Rising junior Montravius Adams has a chance to be a superstar in Muschamp’s scheme. At 6’4″, 306 pounds, he has the type of athleticism to play all over the line. He has unique off-the-snap quickness and is as physical as it gets.


Case in point: Adams converts speed to power while navigating this double on the way to a backfield stop. Ends Gimel President (6’4″, 259 lbs) and DaVonte Lambert (6’2″, 293 lbs) are solid players in their own right — expect the latter to see some time on the interior to take advantage of his size.

I expect to see the 6’2″, 251-pound Carl Lawson at the “Buck” position. A knee injury caused him to lose his sophomore season after he lived up to the hype proceeding his arrival as a freshman. He’s a ferocious pass-rusher with the prerequisite athleticism for the position; Muschamp’s scheme will create favorable matchups for him.

Off-the-ball linebackers Kris Frost (6’2″, 234 lbs) and Cassanova McKinzy (6’3″, 249 lbs) will excel at shooting gaps and chasing down ball-carriers in this scheme.

But it’s the secondary that has been a source of frustration for the Auburn faithful. But as I previously stated, Muschamp is the very best DB coach not named Saban so expect immediate improvement from this unit.

Corner Jonathan Jones (5’10”, 182 lbs) is a talented playmaker who had a surprising year with six interceptions. Muschamp likes bigger, physical corners, but there’s no substitute for creating turnovers so expect Muschamp to build off his success.

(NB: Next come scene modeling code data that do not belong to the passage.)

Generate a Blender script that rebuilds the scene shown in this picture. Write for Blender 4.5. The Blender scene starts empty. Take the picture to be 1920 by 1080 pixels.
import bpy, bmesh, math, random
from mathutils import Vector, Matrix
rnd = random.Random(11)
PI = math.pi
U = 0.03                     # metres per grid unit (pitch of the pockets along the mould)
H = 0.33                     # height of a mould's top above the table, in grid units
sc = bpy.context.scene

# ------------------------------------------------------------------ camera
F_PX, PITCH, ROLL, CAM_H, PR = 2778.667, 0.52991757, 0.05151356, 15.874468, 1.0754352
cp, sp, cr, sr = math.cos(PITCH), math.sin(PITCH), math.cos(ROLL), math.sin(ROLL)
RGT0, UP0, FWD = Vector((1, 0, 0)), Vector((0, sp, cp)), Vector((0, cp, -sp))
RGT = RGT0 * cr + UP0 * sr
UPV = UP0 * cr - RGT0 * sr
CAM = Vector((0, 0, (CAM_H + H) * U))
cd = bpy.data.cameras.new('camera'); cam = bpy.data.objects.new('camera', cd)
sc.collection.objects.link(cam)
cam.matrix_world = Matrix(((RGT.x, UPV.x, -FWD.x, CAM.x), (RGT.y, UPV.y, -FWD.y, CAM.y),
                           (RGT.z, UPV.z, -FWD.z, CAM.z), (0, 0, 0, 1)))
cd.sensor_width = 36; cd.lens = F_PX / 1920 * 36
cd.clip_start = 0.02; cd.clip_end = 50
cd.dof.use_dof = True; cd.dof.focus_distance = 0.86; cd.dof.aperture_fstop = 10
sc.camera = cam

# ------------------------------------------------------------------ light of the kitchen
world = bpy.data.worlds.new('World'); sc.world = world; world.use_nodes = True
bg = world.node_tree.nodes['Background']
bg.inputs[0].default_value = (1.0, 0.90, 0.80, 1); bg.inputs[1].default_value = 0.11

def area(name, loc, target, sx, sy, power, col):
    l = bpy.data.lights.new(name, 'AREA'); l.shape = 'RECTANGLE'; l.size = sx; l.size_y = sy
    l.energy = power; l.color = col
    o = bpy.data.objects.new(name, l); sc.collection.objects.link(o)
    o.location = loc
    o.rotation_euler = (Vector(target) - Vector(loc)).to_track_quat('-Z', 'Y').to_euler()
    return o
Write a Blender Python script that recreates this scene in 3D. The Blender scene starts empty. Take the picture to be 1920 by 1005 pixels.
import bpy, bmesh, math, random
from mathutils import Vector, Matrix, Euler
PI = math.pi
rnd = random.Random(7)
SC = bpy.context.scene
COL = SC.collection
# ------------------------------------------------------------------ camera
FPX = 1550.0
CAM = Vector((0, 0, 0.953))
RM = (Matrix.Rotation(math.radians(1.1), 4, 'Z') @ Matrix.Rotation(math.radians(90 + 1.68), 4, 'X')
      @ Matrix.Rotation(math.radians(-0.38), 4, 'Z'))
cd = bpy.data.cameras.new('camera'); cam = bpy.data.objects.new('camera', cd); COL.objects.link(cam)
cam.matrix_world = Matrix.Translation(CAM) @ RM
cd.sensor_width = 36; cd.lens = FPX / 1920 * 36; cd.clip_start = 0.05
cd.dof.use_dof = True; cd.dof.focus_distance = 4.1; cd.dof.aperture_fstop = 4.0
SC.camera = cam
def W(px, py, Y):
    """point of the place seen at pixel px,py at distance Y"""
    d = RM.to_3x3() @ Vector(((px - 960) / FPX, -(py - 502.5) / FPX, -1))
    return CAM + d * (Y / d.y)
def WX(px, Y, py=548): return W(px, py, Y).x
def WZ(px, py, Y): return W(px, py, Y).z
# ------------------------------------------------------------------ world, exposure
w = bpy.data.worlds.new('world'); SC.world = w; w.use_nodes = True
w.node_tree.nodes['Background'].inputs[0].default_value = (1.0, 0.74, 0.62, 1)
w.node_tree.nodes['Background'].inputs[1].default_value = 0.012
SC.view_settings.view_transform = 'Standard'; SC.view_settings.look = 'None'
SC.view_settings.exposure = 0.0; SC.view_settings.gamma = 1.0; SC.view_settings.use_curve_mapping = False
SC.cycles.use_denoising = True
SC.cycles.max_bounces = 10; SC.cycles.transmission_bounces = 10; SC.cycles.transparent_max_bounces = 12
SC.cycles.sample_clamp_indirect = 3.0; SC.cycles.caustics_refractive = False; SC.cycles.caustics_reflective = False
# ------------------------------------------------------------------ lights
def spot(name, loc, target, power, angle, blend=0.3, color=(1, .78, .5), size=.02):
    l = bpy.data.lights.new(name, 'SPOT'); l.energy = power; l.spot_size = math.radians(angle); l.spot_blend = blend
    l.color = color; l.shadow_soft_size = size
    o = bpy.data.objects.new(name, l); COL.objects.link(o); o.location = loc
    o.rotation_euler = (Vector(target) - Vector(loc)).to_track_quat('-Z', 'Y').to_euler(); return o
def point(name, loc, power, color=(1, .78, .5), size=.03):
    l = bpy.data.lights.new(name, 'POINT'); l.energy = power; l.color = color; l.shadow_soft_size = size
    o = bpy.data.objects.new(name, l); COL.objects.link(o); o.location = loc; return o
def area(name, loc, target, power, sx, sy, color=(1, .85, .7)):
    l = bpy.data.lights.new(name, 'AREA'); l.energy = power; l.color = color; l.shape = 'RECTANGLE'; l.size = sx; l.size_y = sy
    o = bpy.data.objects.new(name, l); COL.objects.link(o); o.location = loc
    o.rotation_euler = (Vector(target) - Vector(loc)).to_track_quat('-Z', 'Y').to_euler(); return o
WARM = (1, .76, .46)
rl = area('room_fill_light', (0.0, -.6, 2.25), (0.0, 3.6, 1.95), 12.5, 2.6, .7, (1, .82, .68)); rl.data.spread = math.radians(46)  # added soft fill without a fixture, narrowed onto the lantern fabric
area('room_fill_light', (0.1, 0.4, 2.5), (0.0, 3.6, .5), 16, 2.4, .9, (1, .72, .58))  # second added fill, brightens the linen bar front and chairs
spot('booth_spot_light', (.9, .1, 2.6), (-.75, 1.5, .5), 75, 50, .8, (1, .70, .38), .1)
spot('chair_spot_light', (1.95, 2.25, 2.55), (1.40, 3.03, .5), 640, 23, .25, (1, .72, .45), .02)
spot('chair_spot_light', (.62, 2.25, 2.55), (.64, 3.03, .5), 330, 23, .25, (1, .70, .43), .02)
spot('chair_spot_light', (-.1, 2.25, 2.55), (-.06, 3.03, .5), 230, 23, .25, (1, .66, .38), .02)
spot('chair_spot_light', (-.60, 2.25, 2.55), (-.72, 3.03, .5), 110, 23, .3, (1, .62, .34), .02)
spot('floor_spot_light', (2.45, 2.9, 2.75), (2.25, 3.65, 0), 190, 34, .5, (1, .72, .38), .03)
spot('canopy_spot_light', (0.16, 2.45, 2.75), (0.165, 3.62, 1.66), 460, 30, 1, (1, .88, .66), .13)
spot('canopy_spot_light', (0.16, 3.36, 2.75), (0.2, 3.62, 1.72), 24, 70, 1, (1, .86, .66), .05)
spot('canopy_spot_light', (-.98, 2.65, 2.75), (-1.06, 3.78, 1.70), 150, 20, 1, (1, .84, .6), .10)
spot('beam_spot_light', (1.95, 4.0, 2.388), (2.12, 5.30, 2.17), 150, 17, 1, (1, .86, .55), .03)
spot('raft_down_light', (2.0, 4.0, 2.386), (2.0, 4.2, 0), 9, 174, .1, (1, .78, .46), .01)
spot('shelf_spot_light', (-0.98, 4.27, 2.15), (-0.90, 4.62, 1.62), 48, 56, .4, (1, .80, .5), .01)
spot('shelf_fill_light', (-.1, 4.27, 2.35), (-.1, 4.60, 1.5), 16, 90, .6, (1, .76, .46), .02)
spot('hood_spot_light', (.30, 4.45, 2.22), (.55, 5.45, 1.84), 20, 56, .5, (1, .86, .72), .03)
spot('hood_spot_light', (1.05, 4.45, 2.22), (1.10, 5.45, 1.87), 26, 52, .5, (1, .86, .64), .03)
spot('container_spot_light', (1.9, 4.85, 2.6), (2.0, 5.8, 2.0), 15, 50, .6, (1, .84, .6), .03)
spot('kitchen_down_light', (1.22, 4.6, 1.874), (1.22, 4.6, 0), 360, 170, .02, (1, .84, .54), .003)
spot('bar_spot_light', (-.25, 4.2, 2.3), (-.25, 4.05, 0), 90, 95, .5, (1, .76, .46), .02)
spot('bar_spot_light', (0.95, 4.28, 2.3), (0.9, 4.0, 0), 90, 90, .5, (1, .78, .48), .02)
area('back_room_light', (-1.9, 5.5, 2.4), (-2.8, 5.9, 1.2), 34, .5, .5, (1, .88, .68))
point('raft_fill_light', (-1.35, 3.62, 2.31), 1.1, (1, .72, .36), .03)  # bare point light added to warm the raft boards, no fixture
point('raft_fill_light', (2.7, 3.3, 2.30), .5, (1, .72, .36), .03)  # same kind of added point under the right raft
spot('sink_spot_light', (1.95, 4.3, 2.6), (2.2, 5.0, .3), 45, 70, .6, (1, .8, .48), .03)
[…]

With Jonathan Mincy graduating, the other corner spot is up for grabs. Sophomore T.J. Davis may have the inside track but don’t be surprised if someone from the JUCO ranks comes in to compete.

The safety spot may end up being the deepest; Jonathan Ford, Josh Holsey and Derrick Moncrief are all talented players, however it may be Georgia transfer Tray Matthews that makes the biggest impact; he can play in a two-deep scheme, something Auburn fans will see a ton of under Muschamp, or as a Cover 1 safety.

This may be the most unique job Muschamp has taken as Auburn’s offense can undoubtedly carry the program.

It will have the best quarterback in the conference in Jeremy Johnson, which may circumvent the potential loss of a couple of NFL-caliber receivers, and the run game will be as potent as ever behind the stylings of incoming recruit Jovon Robinson as well as sophomores Peyton Barber and Roc Thomas.

Muschamp doesn’t need to field a top-10 defense as he’s done the majority of his career. But with the way he recruits, and the fervor surrounding this great program, he will eventually.